«Вы, осмеливающиеся преступать божеские и человеческие законы, вы, возбуждаемые ненасытной жадностью, готовые на всякое преступление. Неужели вы не знаете, безумцы, что публичные права кончаются только с окончанием времени и что срок их действия не истекает никогда? И почему стремитесь вы, отвергнув благочестивую империю, создать новое царство, как будто флорентийская гражданственность отлична от римской?» Дальше поэт изображает в ярких красках те бедствия, которые постигнут Флоренцию от праведной мести императора, и восклицает: «О глупейшие из тосканцев, утратившие разум и от природы и от порочной жизни!.. Неужели вы не видите, слепцы, куда заводит вас власть жадности, которая обольщает вас сладкими нашептываниями, возбуждает пустыми угрозами, сковывает узами греха, препятствует подчиниться священным законам?» В заключение поэт призывает своих сограждан покориться, пока не поздно, уповая на великодушие императора.
В конце письма стоит: «Писано 31 марта, на рубеже Тосканы, у истоков Арно, в первый год счастливейшего похода кесаря Генриха в Италию». По-видимому, поэт в этот момент пользовался гостеприимством одного из графов Гвиди, разумеется гибеллинской ветви, в Казентино. Генриху письмо его стало известно, когда он двинулся из Милана на Кремону.

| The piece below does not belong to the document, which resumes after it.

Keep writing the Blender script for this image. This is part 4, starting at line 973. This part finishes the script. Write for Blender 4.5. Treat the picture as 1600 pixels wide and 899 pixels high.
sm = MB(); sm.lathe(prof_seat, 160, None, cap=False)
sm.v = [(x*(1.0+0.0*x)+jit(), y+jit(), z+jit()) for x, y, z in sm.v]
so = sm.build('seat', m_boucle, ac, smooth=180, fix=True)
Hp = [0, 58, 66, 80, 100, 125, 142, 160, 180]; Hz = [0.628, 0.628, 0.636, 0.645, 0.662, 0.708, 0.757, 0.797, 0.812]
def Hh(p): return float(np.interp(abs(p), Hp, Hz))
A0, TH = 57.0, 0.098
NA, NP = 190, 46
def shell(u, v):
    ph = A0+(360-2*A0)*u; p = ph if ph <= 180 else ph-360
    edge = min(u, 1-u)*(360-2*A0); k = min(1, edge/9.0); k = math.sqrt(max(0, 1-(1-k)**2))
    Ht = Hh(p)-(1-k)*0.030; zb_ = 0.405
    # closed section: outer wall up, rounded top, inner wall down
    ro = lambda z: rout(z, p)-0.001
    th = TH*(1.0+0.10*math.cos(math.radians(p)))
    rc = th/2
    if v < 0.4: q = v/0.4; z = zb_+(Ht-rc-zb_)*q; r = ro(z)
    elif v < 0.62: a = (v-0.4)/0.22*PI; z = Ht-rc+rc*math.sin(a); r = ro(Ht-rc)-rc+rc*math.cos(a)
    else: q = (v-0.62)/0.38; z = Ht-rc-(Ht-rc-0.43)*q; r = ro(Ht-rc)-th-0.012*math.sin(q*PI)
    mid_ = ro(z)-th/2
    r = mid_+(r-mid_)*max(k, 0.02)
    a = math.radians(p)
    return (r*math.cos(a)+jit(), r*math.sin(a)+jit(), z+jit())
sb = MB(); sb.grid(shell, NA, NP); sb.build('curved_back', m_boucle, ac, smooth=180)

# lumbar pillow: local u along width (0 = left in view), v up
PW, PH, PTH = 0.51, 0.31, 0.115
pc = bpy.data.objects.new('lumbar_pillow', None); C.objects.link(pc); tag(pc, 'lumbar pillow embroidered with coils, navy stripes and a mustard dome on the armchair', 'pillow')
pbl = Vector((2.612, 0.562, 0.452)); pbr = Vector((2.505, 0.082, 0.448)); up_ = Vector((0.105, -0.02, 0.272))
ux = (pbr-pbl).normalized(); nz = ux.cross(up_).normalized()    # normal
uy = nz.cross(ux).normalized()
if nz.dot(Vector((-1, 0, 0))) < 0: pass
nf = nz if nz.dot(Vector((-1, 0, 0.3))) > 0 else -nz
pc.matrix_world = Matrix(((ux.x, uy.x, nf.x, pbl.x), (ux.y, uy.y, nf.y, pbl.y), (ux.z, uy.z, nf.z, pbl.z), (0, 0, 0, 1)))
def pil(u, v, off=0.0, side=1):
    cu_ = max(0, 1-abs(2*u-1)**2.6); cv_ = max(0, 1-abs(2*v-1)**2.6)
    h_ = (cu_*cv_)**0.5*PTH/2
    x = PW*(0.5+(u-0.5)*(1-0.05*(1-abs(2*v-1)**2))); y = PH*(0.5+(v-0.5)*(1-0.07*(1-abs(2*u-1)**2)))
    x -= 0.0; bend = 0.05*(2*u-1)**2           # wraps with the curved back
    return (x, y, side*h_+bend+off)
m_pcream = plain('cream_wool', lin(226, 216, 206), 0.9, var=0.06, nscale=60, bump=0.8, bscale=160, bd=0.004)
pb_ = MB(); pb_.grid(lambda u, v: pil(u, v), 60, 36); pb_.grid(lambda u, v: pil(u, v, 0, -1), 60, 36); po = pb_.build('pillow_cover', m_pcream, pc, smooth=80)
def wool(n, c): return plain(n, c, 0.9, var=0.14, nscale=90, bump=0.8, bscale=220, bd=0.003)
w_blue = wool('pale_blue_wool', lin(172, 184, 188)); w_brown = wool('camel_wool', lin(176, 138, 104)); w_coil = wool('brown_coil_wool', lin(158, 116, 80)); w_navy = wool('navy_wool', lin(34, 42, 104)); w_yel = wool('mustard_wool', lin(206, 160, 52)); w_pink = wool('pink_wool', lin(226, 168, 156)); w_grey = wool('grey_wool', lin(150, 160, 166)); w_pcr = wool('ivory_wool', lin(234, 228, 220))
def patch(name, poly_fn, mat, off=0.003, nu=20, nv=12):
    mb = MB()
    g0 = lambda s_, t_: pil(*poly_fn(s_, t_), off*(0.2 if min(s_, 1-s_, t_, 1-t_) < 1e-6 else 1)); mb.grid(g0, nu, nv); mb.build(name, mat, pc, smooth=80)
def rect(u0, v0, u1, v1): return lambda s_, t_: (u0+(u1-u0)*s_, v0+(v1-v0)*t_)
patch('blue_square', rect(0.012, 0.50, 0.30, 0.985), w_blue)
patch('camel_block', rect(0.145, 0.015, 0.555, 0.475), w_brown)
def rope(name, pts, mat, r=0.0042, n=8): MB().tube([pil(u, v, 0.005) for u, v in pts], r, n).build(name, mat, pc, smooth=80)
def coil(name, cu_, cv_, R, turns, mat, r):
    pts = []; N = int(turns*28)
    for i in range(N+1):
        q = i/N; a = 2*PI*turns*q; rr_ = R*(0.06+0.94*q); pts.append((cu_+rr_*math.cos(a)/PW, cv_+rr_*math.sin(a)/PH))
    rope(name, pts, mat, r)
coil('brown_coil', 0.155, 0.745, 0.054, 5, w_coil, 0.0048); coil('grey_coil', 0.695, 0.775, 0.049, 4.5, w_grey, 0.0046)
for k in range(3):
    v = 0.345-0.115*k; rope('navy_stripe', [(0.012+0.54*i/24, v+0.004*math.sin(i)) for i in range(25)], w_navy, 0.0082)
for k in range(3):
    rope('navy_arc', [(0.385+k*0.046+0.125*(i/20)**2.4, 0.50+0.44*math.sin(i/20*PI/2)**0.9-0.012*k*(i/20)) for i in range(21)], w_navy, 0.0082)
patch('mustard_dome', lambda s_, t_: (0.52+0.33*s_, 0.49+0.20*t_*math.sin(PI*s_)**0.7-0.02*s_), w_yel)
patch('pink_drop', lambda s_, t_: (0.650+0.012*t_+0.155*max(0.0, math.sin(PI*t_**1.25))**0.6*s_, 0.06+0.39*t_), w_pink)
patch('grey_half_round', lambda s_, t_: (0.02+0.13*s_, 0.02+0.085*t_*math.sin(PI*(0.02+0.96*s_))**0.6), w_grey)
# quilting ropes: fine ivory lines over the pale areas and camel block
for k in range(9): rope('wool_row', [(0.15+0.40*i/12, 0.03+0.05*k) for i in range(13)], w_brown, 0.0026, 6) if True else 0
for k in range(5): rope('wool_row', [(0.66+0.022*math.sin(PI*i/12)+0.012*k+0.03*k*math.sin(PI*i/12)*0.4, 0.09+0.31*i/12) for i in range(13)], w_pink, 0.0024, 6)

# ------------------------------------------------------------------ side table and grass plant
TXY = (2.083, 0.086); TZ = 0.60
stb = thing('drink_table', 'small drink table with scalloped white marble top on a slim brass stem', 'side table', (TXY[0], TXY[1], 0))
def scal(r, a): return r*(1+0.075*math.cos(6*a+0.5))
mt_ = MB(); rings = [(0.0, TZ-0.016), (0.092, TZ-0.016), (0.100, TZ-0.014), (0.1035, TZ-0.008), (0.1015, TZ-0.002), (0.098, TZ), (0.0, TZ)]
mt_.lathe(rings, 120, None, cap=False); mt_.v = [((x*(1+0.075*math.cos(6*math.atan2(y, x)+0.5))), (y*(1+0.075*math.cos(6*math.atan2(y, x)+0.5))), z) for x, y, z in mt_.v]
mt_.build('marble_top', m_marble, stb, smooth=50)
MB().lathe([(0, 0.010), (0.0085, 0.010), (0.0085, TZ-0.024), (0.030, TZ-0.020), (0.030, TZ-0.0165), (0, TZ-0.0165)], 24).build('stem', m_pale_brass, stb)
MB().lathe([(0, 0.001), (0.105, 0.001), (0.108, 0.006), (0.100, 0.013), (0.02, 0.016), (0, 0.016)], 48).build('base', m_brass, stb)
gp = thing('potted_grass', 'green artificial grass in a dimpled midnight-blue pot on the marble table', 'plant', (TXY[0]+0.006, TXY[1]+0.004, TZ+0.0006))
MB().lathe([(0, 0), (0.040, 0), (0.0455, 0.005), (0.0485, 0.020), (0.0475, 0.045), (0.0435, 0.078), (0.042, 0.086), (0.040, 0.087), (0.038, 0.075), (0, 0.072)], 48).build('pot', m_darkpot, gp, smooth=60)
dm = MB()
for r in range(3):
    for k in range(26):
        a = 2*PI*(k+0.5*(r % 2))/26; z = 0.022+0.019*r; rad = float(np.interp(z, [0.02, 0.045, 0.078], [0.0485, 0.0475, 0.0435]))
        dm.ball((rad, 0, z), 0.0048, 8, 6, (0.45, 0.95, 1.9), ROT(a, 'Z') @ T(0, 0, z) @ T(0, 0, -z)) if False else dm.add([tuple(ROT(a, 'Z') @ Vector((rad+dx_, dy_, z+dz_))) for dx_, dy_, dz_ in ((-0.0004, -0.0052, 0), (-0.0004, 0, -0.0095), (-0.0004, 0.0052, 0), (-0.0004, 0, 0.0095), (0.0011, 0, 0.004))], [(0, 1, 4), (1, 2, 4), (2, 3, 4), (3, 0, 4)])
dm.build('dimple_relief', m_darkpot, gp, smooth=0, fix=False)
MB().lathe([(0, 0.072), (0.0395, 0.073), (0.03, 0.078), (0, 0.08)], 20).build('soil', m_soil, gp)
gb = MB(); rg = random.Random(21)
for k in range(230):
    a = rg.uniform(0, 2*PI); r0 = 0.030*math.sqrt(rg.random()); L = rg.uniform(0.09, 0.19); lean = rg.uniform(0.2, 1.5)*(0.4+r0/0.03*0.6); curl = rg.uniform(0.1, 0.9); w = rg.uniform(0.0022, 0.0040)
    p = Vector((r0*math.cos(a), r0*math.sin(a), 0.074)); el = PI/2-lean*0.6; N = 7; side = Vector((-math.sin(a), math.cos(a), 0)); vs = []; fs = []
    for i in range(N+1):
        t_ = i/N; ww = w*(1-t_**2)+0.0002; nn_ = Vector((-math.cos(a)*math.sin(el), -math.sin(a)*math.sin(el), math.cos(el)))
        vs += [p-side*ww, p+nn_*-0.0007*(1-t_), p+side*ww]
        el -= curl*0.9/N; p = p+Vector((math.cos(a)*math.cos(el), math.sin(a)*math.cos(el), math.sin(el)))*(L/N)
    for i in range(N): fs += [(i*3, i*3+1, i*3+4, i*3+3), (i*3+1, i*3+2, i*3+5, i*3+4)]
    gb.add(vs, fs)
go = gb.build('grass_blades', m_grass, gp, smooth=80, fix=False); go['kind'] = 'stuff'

Какое впечатление могло произвести это письмо? Прежде всего тон его совсем не похож на тон первого письма. Там было настроение примирительное, отбрасывалась самая мысль о мщении. Здесь звучат угрозы и очень серьезные. Лирический период интервенции кончился. Миланские репрессии показали ее лицо. Не миротворческая миссия, а вражеское нашествие, сопровождаемое всеми судорогами насилия, несущее кровавые расправы над мирными городами, которые поверят сладким словам о мире. И Данте становится герольдом новой фазы экспедиции, защищает права короля, сандальи которого — к ним только что прикасались благоговейно его губы — увязали уже в крови миланских граждан, приглашает флорентинцев склонить выю перед насилием.
У него стройная аргументация, продуманная теория. Бог установил права императорской власти. И они вечны — срок их действия не истекает никогда. Давность на них не распространяется. Подчиняться им нужно всегда. Что бы ни решил император, слово его священно. Перед ним нужно склоняться.
Совершенно ясно, что принять такую теорию могли только те, кому она была выгодна. Остальные должны были биться до последней капли крови, чтобы не подпасть под ее действие. Тем более, что уже просачивались слухи о том, что скрывается под этими аргументами, в которых так красиво сочетались слова: империя и свобода.
Флоренция должна была вернуть империи 158 castella, т. е. населенных мест, имевших укрепления, и 60 сельских коммун, находившихся на ее территории, Лукка — 131 castella и 116 сельских коммун, Сиена — 94 castella и 4 сельских коммуны, а также город Гроссето, Вольтерра — 28 castella. Это означало ликвидацию значительной части территории каждого из этих государств и — что было особенно важно для шерстяной промышленности Флоренции и шелковой Лукки — закупорку торговых путей, соединявших Флоренцию и Лукку с Альпами, Венецией, морем и Римом, т. е. полное удушение, экономическое и политическое. Подвести под это требование юридический фундамент ничего не стоило, ибо империя всегда рассматривала всякое территориальное расширение итальянских коммун как незаконный захват ее владений. Как могли тосканские города согласиться на такую операцию, не исчерпав всех средств сопротивления? А они, богатые, полные сил, объединенные в лигу, имея союзником Роберта Анжуйского и следовательно покровителем французского короля, могли сопротивляться очень серьезно. Во всяком случае, чтобы вынудить их на такую капитуляцию, нужно было скачала разгромить их военную силу. Генрих должен был скоро убедиться, что это не так просто.
Понятно, какой отклик могло вызвать послание Данте, бросившее вызов Флоренции и покушавшееся на все, что составляло самый нерв ее существования. Это мог быть только взрыв возмущения, и мы увидим, чем ответила Флоренция на этот шаг своего поэта. Но и у гибеллинов письмо Данте, вероятно, не имело особенно большого успеха. Дело Генриха и без него очень хорошо было обставлено со стороны теоретических аргументов, поддерживающих его права. У него в канцелярии корпело над пергаментами немалое количество легистов, только и занимавшихся формулировкой этих аргументов. Гибеллины, такие, как Кан Гранде, которые знали, что им скоро придется обнажить меч, находили, что королю не мешало бы запастись еще людьми и вооружением, потому что чем больше военная сила, тем, меньше нужно канцелярий и аргументов.